I don't "do" recipes.
Recipes constrain ...
Recipes force a lack of imagination with ingredients and steer the Cook away from inventive action during the cooking.
As ancestral eaters, we are intelligent, inventive and experimental. We understand that food sources are seasonal, regional and often limited in availability. Furthermore, our template might permit some foods which other ancestral eaters will not.
When we cook, we get to know our ingredients. I said "get to know", since often we can be cooking for the first time with a new ingredient and have no idea how it will turn out. All those flavours that we put into our ingredients to make a meal should be done on the fly - adapt to taste.
Do not constrain yourself with a recipe.
What if ...
What if you did not have something listed in the ingredients? What if the ingredients list something you will not eat? What if the method requires a gadget or a means of cooking that you do not have?
Will you ever be able to make the dish? You can, through substitution - use a different ingredient or gadget or means of cooking.
You could be making a classic dish, yet find several recipes that list different ingredients, different cooking times and look quite different to each other? Will you ever be able to make the dish? Often recipes conflict, but you read between the lines and form your own opinion on the matter.
Almost immediately, we've rendered the recipe useless since we are not adhering to it. Consider whether you needed the recipe to being with.
Do not constrain yourself with a recipe.
Recipes are merely a guide ...
Furthermore, the means by which we gain knowledge around cooking has changed. The traditional recipe book has been subsumed by the TV programme - a Chef will walk through a dish from start to finish and talk about the food they are cooking as they go.
... that is where I'm coming from.
What you see here, what you read here is quite literally what I did. It is utterly pointless to list ingredients from the outset, but from the picture and the ramble, you'll get a sense of the dish ... upon which you'll base your decisions around the ingredients you want to put in and how you want to cook them.
In all seriousness, does anyone assemble, verbatim, all the ingredients onto the work surface and follow the step-by-step method?
You might if you're not a confident cook, or perhaps doing some baking where weights and measures really do count. But, we're ancestral eaters, so the latter is out and the former is something that you really can do something about.
Do not constrain yourself with a recipe.
You can be a confident cook ...
Ancestral eating does not require weights and measures. I have to use the phrase, but what did Grok do?
Our archetypal ice age fellow would have taken whatever food sources were present and available to him, and eat them.
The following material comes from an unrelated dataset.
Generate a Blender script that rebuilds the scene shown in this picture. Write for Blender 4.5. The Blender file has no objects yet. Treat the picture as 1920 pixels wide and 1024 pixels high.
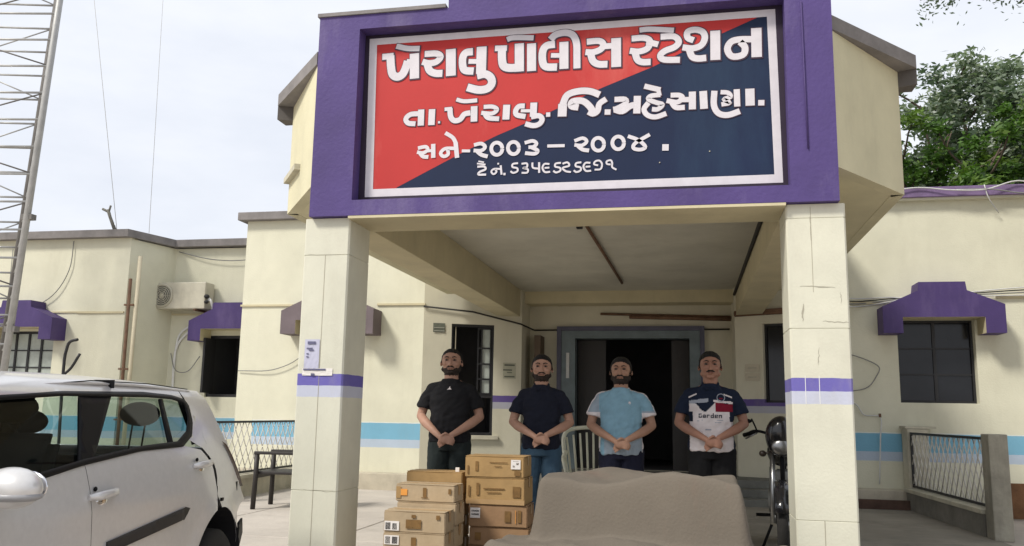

Today, we cook meals, but the principle remains: take real foods and put them together. Confidently.
You really cannot get it wrong. Cook something, put fruit alongside. Forget to cook something and eat it raw with the rest of the meal. Enjoy those first looks in the fridge, discovering something that you need to use up and take your dishes in a random direction. Savour those last minute brainwaves where you suddenly see something that you think would work.
For the most part, cook meat very little or for a long time. Fish, fry off until opaque throughout or steam for a mere few minutes. Vegetables rarely need more than a few minutes steaming or boiling and try to err on the undercooked side - if you're waiting for meat or fish, veggies can always be re-warmed in a frying pan, "wet up" with a little fat.
Do not constrain yourself with a recipe.
Weights and measures? Don't!
As ancestral eaters, we do things differently. Our intake ratios are quite different, we rely more on fat energy, we might eat more since we are active, we might eat less since we are not being undermined by grains and beans which make nutrients bio-unavailable.
We should eat sufficient. We do not snack, so our mealtimes are when we replenish ourselves and prime ourselves for the period until we eat next. If we are hungry in between, we might eat earlier or might eat more. Over even a short period, we understand how much we need to eat, and that is our only measure.
Don't weigh and don't measure - cook sufficient and enjoy leftovers. Enjoy leftovers for breakfast, or as the foundation for a new dish, sparked by your imagination.
Do not constrain yourself with a recipe.
Use your imagination and encourage creativity ...
The first bite is with the eyes. Attractive dishes are the product of imagination and creativity. There is no set definition of an "attractive" dish - put your meals together in a way that YOU think is attractive. Surprise your partner, your family, your friends with something pretty, something daring, something fun ... yes, food can be witty!
Do not constrain yourself with a recipe.
Lean to love food ...
Understand food. Understand which ingredients work well together and then get outside the guidelines. Remember your favourite combinations, tastes and textures. Understand flavour as distinct from taste - the spices, herbs and umami that enhances and amplifies taste.
Experiment. Always try out new things, be it a new ingredient or a new combination. Be inventive. Enjoy what you cook but moreover, enjoy cooking.
Let ingredients be your inspiration, your mantra being "take real foods and put them together".
Let nature be your personal shopper, your mantra being "eat local, seasonal and organic".
There is an abundance in meat, shell/fish, eggs, veggies and fruits.
I challenge you to never eat the same meal again. Ever!